For finding the exact solution we use graph theory that is if \[f\left( x \right) > g\left( x \right)\] then the solution is given by plotting the graph of \[y=f\left( x \right)\] and \[y=g\left( x \right)\] such that the domain above the intersection of both graphs will be the solution.
The general solution for a sine function of one complete curve such that the curve of \[y=\sin x\] is above the line \[y=-\dfrac{1}{2}\] is given by adding the \[2n\pi \]where \['n'\] is an integer to exact solution because the period of the sine function is \[2\pi \]
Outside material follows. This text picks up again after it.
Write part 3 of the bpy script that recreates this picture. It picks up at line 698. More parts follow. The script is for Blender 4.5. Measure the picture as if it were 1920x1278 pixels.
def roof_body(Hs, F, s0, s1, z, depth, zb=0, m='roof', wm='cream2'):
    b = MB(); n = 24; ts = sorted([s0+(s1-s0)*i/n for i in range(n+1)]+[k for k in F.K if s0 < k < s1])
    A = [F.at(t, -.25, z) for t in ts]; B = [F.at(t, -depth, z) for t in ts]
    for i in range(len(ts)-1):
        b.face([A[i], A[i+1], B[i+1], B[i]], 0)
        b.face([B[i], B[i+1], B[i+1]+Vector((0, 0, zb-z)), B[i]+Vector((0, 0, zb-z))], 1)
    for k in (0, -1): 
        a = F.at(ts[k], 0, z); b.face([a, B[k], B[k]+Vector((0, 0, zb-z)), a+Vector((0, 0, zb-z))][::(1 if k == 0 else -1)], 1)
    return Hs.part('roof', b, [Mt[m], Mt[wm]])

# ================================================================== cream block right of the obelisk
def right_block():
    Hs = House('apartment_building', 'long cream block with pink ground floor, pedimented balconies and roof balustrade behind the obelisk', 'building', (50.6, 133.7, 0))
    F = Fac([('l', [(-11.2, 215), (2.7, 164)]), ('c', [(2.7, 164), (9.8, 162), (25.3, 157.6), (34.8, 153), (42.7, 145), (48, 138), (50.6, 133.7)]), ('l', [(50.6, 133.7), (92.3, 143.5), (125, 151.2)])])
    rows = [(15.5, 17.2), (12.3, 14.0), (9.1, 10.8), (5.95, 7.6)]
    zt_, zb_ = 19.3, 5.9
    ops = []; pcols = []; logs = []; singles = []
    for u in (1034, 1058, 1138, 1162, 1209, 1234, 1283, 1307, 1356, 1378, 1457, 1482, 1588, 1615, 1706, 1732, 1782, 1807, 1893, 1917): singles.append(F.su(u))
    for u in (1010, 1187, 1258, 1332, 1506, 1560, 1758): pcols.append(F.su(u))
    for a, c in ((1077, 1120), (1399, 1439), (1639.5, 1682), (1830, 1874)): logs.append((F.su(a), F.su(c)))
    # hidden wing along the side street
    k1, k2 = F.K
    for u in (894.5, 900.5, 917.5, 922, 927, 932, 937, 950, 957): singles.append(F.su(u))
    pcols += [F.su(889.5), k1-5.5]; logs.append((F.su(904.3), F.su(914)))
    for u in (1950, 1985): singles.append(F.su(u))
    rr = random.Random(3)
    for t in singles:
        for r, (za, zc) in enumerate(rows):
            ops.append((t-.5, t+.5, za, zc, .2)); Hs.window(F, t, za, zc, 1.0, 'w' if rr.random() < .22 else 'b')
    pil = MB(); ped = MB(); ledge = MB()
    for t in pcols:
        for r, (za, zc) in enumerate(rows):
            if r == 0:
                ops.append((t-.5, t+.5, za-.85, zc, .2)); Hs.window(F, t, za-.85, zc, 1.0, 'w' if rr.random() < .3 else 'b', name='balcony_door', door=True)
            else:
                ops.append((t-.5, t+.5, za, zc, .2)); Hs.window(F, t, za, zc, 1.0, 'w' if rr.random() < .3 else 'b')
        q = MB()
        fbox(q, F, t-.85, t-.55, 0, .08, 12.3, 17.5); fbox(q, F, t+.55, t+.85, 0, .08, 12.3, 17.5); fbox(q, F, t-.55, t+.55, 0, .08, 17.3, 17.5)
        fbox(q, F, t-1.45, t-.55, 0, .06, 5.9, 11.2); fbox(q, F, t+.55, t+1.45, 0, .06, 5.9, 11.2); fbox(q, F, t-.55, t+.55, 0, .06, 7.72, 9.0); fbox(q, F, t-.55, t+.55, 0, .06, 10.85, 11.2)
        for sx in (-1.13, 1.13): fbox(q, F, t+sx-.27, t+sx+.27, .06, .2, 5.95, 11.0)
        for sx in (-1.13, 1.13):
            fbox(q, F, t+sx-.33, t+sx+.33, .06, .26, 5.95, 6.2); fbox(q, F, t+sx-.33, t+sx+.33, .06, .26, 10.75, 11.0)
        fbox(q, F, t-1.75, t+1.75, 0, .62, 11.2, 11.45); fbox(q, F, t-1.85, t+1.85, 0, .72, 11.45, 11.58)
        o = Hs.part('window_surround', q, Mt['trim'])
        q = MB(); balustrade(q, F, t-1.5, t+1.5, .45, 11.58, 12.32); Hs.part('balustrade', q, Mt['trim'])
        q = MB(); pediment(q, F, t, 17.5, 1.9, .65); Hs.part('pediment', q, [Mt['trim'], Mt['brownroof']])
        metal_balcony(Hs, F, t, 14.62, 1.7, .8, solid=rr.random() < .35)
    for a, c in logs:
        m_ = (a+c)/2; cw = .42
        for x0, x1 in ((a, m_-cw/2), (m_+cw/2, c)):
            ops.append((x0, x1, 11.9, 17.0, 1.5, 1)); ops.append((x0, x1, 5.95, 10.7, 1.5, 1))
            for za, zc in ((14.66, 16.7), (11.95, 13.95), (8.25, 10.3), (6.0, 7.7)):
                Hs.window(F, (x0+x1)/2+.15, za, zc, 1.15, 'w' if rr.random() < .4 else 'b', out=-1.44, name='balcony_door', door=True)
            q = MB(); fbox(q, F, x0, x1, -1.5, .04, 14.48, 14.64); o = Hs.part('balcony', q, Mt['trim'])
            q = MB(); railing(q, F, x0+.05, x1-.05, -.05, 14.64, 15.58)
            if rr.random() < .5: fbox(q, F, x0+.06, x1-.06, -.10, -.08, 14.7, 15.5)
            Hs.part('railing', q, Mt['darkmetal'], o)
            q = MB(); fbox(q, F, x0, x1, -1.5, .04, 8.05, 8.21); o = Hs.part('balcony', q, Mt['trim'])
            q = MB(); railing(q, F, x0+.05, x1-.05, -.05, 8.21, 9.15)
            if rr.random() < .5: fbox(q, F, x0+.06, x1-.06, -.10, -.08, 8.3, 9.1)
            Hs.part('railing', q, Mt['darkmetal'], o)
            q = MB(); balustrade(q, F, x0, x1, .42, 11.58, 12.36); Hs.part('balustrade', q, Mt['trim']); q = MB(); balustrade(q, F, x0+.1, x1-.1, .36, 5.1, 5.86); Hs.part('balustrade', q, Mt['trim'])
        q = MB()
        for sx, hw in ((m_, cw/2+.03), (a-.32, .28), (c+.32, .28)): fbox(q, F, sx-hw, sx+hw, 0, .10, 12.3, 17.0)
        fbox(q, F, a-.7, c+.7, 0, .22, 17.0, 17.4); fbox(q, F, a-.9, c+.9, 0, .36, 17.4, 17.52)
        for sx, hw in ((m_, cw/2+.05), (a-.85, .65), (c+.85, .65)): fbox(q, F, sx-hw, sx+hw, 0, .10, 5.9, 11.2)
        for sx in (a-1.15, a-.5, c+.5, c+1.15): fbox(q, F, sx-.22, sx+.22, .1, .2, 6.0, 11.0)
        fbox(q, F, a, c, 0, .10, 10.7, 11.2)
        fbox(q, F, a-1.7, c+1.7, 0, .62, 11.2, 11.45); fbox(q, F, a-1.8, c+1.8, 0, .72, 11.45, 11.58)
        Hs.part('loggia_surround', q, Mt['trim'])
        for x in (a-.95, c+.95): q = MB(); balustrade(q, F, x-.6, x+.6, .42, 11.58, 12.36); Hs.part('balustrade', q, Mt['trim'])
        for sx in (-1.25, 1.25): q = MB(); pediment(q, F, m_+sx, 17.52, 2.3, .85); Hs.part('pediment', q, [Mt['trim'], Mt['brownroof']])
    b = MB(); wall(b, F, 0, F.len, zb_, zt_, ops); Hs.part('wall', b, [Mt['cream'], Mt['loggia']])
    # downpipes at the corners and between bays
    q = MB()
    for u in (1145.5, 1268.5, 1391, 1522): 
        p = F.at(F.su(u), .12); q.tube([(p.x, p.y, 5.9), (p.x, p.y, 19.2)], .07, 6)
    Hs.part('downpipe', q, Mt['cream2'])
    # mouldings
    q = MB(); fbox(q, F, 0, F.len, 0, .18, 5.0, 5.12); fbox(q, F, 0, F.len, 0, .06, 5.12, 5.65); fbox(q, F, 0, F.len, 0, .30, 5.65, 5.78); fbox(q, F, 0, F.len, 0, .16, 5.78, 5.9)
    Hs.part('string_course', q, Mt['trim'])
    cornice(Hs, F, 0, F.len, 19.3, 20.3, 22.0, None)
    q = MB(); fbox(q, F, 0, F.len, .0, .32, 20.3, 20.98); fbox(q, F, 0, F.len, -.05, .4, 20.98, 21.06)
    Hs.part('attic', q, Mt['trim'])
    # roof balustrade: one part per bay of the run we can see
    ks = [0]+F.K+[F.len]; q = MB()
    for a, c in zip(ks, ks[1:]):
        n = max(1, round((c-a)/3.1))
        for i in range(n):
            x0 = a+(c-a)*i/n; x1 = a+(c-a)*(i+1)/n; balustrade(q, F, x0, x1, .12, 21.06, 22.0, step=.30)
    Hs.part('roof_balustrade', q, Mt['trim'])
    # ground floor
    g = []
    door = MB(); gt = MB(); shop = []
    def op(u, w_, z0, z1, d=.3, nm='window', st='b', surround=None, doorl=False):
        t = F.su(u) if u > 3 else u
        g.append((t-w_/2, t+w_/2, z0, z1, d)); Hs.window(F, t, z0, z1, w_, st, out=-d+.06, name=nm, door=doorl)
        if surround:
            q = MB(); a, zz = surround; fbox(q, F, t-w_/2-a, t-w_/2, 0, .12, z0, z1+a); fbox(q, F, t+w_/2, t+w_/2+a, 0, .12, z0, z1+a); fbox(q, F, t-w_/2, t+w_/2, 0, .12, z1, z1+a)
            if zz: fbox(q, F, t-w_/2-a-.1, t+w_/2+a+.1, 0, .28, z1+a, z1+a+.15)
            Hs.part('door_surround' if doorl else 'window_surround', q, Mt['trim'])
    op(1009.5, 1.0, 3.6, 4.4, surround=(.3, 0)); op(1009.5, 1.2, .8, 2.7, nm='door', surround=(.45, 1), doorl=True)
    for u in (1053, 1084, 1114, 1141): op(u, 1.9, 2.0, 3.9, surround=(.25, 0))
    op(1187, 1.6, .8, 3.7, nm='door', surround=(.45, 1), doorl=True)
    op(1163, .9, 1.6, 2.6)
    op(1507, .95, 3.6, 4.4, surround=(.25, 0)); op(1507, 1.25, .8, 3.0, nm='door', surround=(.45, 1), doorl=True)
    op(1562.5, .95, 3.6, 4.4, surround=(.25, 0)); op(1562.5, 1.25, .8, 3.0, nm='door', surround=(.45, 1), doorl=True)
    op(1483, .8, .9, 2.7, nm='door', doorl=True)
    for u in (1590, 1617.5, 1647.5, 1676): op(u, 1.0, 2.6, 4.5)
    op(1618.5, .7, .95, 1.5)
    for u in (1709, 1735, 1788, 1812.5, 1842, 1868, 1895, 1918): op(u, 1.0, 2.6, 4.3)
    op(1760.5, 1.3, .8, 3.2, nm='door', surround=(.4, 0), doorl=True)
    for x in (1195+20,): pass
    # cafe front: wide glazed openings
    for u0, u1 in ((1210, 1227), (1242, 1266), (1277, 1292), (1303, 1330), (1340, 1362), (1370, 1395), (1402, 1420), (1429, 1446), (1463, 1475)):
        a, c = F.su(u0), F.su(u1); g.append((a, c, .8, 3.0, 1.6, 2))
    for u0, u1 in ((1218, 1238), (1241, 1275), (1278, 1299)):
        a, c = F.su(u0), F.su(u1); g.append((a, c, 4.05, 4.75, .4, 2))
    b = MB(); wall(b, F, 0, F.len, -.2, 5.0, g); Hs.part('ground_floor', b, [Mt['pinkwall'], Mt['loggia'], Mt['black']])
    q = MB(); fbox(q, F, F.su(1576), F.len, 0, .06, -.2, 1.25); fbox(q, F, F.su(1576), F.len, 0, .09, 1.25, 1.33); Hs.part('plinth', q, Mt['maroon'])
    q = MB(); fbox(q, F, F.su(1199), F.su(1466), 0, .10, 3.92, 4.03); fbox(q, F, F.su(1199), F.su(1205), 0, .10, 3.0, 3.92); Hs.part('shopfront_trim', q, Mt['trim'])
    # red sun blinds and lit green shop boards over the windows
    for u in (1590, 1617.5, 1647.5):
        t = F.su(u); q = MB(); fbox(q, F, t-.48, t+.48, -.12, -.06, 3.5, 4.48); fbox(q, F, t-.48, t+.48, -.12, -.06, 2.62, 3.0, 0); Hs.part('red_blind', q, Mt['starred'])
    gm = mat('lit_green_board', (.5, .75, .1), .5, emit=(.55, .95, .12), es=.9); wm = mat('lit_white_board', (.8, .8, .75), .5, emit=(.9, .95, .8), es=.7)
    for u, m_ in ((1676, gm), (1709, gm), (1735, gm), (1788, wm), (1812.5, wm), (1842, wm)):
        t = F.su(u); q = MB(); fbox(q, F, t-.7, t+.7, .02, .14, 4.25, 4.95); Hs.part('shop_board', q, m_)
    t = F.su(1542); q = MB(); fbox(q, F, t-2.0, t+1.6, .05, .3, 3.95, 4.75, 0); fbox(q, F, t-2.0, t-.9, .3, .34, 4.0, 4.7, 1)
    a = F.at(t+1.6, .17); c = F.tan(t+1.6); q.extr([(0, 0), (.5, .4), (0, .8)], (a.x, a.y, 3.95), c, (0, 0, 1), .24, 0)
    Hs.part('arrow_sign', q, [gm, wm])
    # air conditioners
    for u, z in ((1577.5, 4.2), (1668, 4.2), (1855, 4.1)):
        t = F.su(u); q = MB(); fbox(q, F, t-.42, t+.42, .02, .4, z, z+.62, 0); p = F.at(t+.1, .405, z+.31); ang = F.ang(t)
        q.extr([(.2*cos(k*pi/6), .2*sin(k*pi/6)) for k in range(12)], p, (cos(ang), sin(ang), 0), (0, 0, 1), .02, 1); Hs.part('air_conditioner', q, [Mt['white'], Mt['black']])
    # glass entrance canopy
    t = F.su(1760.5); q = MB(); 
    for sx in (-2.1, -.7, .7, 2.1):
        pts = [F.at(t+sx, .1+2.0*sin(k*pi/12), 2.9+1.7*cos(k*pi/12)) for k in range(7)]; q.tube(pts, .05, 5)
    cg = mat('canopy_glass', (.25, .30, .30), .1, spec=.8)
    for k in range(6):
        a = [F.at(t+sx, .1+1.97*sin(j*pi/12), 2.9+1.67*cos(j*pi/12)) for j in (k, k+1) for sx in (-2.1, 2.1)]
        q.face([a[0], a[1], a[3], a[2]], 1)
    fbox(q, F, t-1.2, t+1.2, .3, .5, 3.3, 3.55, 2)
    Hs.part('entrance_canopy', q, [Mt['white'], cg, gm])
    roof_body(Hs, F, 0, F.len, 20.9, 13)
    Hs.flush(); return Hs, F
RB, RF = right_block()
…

Complete step-by-step solution
We are given with the inequality that is
\[\sin x > -\dfrac{1}{2}\]
We know that the period of sine function is \[2\pi \] so that the exact solution will be in the domain \[\left[ -2\pi ,2\pi \right]\]
Let us use the graph theory to find the exact solution.
We know that if \[f\left( x \right) > g\left( x \right)\] then the solution is given by plotting the graph of \[y=f\left( x \right)\] and \[y=g\left( x \right)\] such that the domain above the intersection of both graphs will be the solution.
Now, let us plot the graphs \[y=\sin x\] and \[y=-\dfrac{1}{2}\] then we get

Here we can see that one complete curve of \[y=\sin x\] that is above the line \[y=-\dfrac{1}{2}\] is located between that points A and B where the co – ordinates of points are \[A\left( \dfrac{-\pi }{6},\dfrac{-1}{2} \right),B\left( \dfrac{7\pi }{6},\dfrac{-1}{2} \right)\]
So, we can say that the exact solution lies between these points.
So, by converting the above statement into mathematical inequality we get
\[\Rightarrow \dfrac{-\pi }{6} < x < \dfrac{7\pi }{6}\]
We know that the general solution of sine function is given by adding the \[2n\pi \]where \['n'\] is an integer to exact solution because the period of the sine function is \[2\pi \]
So, by adding the \[2n\pi \] in above equation we get
\[\Rightarrow 2n\pi -\dfrac{\pi }{6} < x < 2n\pi +\dfrac{7\pi }{6};n\in \mathbb{Z}\]
So, option (d) is the correct answer.

Note: We can find the exact solution without using the graph theory.
We are given the inequality that is
\[\sin x > -\dfrac{1}{2}\]
We know that the sine function is negative in the third and fourth quadrants.
So, we can take one value in this and one value in the fourth quadrant such that \[\sin x=-\dfrac{1}{2}\] and then we can change it into inequality by taking the value of \['x'\] between those two values.
We know that if \[\sin x=-\dfrac{1}{2}\] then \[x=\dfrac{-\pi }{6}\] is solution in fourth quadrant and \[x=\dfrac{7\pi }{6}\] in third quadrant.
So, we can take the inequality as
\[\Rightarrow \dfrac{-\pi }{6} < x < \dfrac{7\pi }{6}\]
So, by adding the \[2n\pi \] in the above equation we get
\[\Rightarrow 2n\pi -\dfrac{\pi }{6} < x < 2n\pi +\dfrac{7\pi }{6};n\in \mathbb{Z}\]
So, option (d) is the correct answer.